Neben der Reduzierung der CO2-Emissionen – die nebenbei bemerkt auch durch den Ausbau erneuerbarer Energien erzielt wird – gibt es keine schlüssigen ökologischen Argumente zum Ausbau der Atomenergie. Dann muss Atomenergie doch zumindest aus wirtschaftlicher Sicht von Vorteil sein, oder? Erstaunlicherweise ist auch das nicht der Fall, wenn man der Mehrheit führender Experten für Energieforschung glaubt – zumindest, wenn es um den Neubau von Kernkraftwerken geht. Die Investitionskosten für Neubauten sind hoch, wodurch neue Kernkraftwerke unrentabel sind. Außerdem dauern solche Bauvorhaben viele Jahre. Der neue finnische Reaktor wurde mit 14 Jahren Verzögerung fertiggestellt. Die Baukosten stiegen auf das Vierfache der ursprünglich geplanten Summe – auf elf Milliarden Euro.
„Ein signifikanter Ausbau der Kernenergie könnte wohl nur durch eine enorme Investitionsförderung angestoßen werden, was gleichzeitig die Investitionssicherheit für den Ausbau anderer Erzeugungstechnologien erdrutschartig beeinflussen würde“, so Martin Weibelzahl, Professor für digitale Energiemärkte an der Universität Oldenburg. (Vgl. Mehr Atomkraft in EU: Vernunft oder Irrsinn?)
Unser Fazit
Klimaschutz ist ein Thema mit weltweiten Auswirkungen. Einzelne Handlungen haben Auswirkungen auf viele.

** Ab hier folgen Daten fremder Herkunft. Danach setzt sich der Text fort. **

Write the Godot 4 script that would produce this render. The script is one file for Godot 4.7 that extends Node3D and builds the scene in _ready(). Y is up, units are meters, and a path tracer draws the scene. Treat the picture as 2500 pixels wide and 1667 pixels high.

Das bedeutet auch wir könnten die schweren Folgen von möglichen Atomunfällen in unseren Nachbarländern zu spüren bekommen – die Umwelt wird es auf jeden Fall spüren.
Trotz aller Warnungen aus Forschung und Wissenschaft erwartet die Internationale Energieagentur (IEA) einen Anstieg des weltweiten Anteils der Kernenergie auf etwa 20 Prozent bis 2050. Das entspricht einer Verdopplung zum aktuellen Stand. Da auch seit der Reform des europäischen Strommarktes in der EU weiterhin staatliche Subventionen für Atomenergie erlaubt sind – und nicht wie unter anderem von der Bundesregierung gefordert, ausschließlich erneuerbare Energien subventioniert werden dürfen – steht dem Ausbau von Atomenergie in Europa und der Welt nichts im Wege. Warum ein Ausbau der Atomenergie einem Ausbau von erneuerbaren Energien vorzuziehen ist, erklärt sich für uns leider nicht. Über die Gründe, die Befürworter von Atomenergie bewegen, können wir daher nur spekulieren. Hoffen wir mal, dass es nicht rein ideologische Gründe sind.